BEIJING, Jan. 8 -- Affected by many factors, prices of minerals will keep rising in 2010, according to a report on Supply and Demand of Minerals by Research Group of State Land and Resources Economic Institute released on website of Ministry of Land.

According to the report, investment climate in 2010 may not as good as that of 2009 due to industrial adjustment in downstream industries like iron and steel, cement, and chemical industries, as well as production resumption in Shanxi province and capacity expansion in other regions. Risks of overcapacity at coal industry are expanding, and fluctuation of coal prices is inevitable.

Meanwhile, the Central Government will definitely impose taxes on traditional energy sector in order the cut emission and save energy. It is believed that, supply of coal will be ample in 2010 due to production resumption in provinces of Shanxi and Inner Mongolia, and due to the fact that producers in Shaanxi province will not give up their market shares easily. Profit of coal industry will be squeezed when resources taxes are imposed on coal industry.
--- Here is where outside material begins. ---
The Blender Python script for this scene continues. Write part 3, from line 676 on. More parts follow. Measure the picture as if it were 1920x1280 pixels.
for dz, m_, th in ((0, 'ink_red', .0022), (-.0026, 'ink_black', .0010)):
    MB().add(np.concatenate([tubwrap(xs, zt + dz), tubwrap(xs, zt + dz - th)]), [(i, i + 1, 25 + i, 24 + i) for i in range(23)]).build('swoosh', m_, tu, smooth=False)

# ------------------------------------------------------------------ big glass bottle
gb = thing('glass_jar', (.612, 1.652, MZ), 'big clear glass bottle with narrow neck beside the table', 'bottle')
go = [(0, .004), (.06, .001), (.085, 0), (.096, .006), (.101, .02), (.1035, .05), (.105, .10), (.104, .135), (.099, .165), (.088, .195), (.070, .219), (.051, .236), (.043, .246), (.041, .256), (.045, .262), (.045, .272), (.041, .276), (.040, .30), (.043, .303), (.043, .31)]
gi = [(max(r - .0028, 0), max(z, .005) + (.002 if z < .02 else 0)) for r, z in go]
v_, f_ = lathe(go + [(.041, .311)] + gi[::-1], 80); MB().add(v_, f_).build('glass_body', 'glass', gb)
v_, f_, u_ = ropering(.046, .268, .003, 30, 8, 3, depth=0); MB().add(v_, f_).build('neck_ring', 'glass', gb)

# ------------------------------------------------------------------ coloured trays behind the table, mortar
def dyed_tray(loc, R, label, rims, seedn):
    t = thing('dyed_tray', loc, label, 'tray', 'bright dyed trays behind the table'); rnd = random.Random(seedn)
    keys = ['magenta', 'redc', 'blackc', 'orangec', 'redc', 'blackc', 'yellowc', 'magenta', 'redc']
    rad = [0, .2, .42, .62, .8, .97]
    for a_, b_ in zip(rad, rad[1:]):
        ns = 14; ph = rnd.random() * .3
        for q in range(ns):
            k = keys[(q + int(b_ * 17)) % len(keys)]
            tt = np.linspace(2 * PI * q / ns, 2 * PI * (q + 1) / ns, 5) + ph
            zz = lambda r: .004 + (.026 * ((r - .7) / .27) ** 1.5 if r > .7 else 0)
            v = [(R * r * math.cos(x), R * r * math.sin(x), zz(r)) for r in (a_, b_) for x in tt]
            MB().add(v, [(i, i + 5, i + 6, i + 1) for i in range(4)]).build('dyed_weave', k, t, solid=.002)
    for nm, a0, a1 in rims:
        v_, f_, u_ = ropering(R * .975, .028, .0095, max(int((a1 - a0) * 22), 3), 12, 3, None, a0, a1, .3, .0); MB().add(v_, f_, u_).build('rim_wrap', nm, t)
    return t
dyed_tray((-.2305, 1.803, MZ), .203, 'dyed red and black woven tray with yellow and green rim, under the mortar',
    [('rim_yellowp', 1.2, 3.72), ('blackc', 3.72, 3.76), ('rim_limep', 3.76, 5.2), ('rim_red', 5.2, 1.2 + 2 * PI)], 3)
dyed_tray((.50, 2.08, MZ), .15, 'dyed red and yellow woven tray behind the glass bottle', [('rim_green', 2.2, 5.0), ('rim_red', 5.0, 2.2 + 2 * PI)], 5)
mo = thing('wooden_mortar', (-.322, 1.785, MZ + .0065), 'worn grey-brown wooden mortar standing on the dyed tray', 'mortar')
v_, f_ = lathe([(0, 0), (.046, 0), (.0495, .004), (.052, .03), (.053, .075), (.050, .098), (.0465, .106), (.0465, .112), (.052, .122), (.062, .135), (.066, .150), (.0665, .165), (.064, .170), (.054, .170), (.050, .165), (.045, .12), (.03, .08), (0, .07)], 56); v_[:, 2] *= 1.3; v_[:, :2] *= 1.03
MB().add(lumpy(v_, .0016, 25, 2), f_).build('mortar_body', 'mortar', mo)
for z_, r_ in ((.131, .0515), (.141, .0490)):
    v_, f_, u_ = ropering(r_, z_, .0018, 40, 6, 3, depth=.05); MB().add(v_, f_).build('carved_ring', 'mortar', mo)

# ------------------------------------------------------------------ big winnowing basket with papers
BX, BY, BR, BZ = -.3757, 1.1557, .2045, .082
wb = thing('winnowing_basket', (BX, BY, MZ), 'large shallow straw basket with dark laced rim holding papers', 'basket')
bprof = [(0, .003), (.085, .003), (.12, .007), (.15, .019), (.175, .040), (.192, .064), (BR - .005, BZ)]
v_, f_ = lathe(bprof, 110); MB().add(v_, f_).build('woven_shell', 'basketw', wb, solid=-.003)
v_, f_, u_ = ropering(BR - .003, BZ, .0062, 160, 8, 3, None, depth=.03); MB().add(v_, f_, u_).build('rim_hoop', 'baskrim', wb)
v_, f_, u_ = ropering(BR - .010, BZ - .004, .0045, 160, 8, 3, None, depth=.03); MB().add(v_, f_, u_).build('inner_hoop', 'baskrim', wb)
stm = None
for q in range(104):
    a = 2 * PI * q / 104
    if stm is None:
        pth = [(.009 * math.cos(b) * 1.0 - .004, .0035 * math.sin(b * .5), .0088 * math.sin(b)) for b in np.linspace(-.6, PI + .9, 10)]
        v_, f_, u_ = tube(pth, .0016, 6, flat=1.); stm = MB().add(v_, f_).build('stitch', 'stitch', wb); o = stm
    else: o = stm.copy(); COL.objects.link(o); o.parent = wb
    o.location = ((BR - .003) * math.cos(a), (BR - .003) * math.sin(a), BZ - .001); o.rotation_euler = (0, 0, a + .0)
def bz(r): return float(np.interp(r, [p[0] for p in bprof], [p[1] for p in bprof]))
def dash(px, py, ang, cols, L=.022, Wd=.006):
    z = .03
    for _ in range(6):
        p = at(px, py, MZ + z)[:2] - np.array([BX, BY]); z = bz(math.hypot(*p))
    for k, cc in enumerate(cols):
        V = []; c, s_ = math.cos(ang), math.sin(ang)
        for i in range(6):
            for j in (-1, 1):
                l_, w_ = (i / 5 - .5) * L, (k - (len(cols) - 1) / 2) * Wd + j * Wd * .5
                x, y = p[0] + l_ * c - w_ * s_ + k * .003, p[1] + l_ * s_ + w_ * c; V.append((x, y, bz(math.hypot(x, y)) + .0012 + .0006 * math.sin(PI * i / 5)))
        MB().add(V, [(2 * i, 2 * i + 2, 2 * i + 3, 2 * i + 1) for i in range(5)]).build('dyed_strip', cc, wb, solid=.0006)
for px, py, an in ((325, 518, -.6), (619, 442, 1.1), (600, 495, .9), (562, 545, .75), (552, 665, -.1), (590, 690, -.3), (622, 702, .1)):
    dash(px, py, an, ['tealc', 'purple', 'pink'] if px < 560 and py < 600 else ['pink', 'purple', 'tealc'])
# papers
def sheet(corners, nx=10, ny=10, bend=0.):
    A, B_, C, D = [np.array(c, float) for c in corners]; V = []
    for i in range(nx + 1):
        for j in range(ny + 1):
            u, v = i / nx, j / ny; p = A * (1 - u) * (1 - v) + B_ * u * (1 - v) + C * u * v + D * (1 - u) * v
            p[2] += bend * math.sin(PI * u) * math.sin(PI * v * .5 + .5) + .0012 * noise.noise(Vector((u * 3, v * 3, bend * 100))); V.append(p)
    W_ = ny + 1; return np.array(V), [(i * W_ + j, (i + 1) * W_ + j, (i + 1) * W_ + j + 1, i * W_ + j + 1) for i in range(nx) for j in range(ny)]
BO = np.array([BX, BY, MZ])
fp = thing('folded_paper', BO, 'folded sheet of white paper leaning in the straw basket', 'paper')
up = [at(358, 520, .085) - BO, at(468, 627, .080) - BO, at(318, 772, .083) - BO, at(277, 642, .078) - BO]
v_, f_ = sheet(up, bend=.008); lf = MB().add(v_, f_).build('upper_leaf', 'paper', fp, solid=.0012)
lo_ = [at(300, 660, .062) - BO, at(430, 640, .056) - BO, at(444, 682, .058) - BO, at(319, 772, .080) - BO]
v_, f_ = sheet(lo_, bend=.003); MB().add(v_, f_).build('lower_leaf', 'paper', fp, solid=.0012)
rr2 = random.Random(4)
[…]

The report also says that with major economies in the world showing recovery, prices of major minerals like copper and aluminum are advancing robustly. Demand of copper will grow by 5.6% in 2010, and prices of copper are expected to advance by 30-35%. Development of real estate and automobile industries is the major driving force behind the growing demand of aluminum, and demand of aluminum is expected to increase by more than 10%.

According to data from Ministry of Land, output of nonferrous metals reached to 21.4 4 million mt from January to October in 2009, up 1.3% from the level in 2008. Output of nonferrous metals was 2.53 million mt in October of 2009, up 16.3% from the level in 2008. 

The report also says that demand and supply of crude oil will grow further in China in 2010. With prices of international crude oil climbing steadily, imports of crude oil will be curbed to some extend, and supply of crude oil may hard to meet market demand. Recently, many oil traders believe that prices of oil will bullish this year.

As to the iron ore market, it is believed that as real estate industry gradually recovering, output of iron ore will further increase due to increasing demand of steel. It is expected that prices of international iron ore will rise in the 10%-20% range, and prices of domestic iron ore will rise further. It is believed that, under strong demand from domestic market, iron ore producers in India will raise prices of iron ore, and BHP Billiton and Rio Tinto in Australia may establish joint ventures, which will make China’s negotiation of iron prices in difficult situation.